After our research, my team developed three initial design principles centered around our clients' brand goals and the needs of their users to apply to our design decisions. We took to heart our clients' thoughts:

“We value customer centricity, authenticity—authentic relationships, real selves, diversity of perspective - and impactfulness”
“[Our platform] should be a trusted advisor, in the background. If it’s doing its job right they don’t even have to think about it. They want to be provided with information that they know is relevant”

Since 4Degrees stressed having transparency and being genuine, and wanted the platform to act as a mentor. So, we decided to write our design principles to the users. Our final design principles were as follows:

We'll make it easy

4Degrees needs to help users focus on managing authentic relationships and motivate them to stay on track. Visually, items should be clearly defined to ensure users confidently navigated their platform. Actional assets should be apparent through the use of visual hierarchy and colors so anyone who uses the platform can accomplish what they came to do.

Get the big picture at a glance

The platform needed to provide a high-level view of users’ network health so users are able to prioritize the actions they needed to take. Elements and content must be broken down into bite-sized chunks through the use of spacing and positioning.

We're business casual

4Degrees prioritized relationship-building not transactions. They promoted an engaging experience to make networking feel comfortable. The design needed to strike a balance between professionalism and approachability by incorporating bright colors and friendly UI elements.

Key Screens
(individual iteration)


My goal was to create a digestible platform that presents a lot of information clearly and without causing stress.

More screens, including active states and pop-ups can be seen in the prototype.

Onboarding 2

The clients said the addition of the cutouts might eventually be on brand for them because they like that they added “a little something extra” in an otherwise routine process.


The data visuals shown on this screen were provided by the 4Degrees UX designer, modified by me, and were not part of the original wireframes. With these in hand, I restructured the dashboard to align with their future consideration to have a drag-to-place function. I also aimed to make the elements fit better on the screen and feel less disjointed.


I outlined the tags to offer them a little more breathing room. I adjusted the spacing between elements so things felt less cramped. I also added checkboxes per the clients' feedback on the first version and added indicators to the sides of cards.

The open card would shift down the other cards. Users would be able to see a longer list of previous interaction history.

Contact import

I made the choice to put messages first because messages would be the most important for them to access first.

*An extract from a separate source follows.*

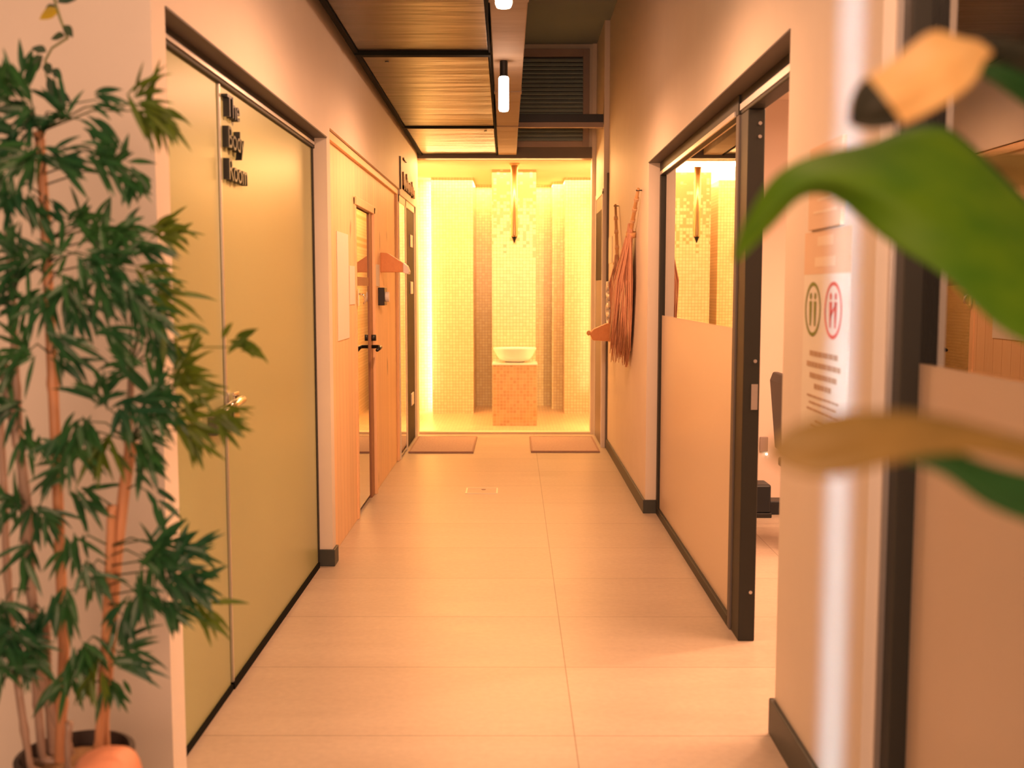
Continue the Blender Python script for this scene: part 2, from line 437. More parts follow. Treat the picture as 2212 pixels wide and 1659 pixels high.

I altered the size of the card for interaction history since it took up a lot of usable space. I also changed the layout of information and used icons when applicable in the left sidebar. These changes were made to increase the amount of white space between groups of information.

Other deliverables


As part of my final deliverables, I created a style guide to help 4Degrees with future design decisions and to help cultivate the brand. I also created a Proto.io prototype with the final screen designs. Since we didn’t have a complete flow, the prototype ran through the screens in chronological order to provide a better idea of how the end product looked. The flow was incomplete because we chose to only do a few screens from the onboarding process due to the similarity between the screens. Also, we aimed to mockup a diverse amount of key screens, focusing mainly on those differing in layout and elements.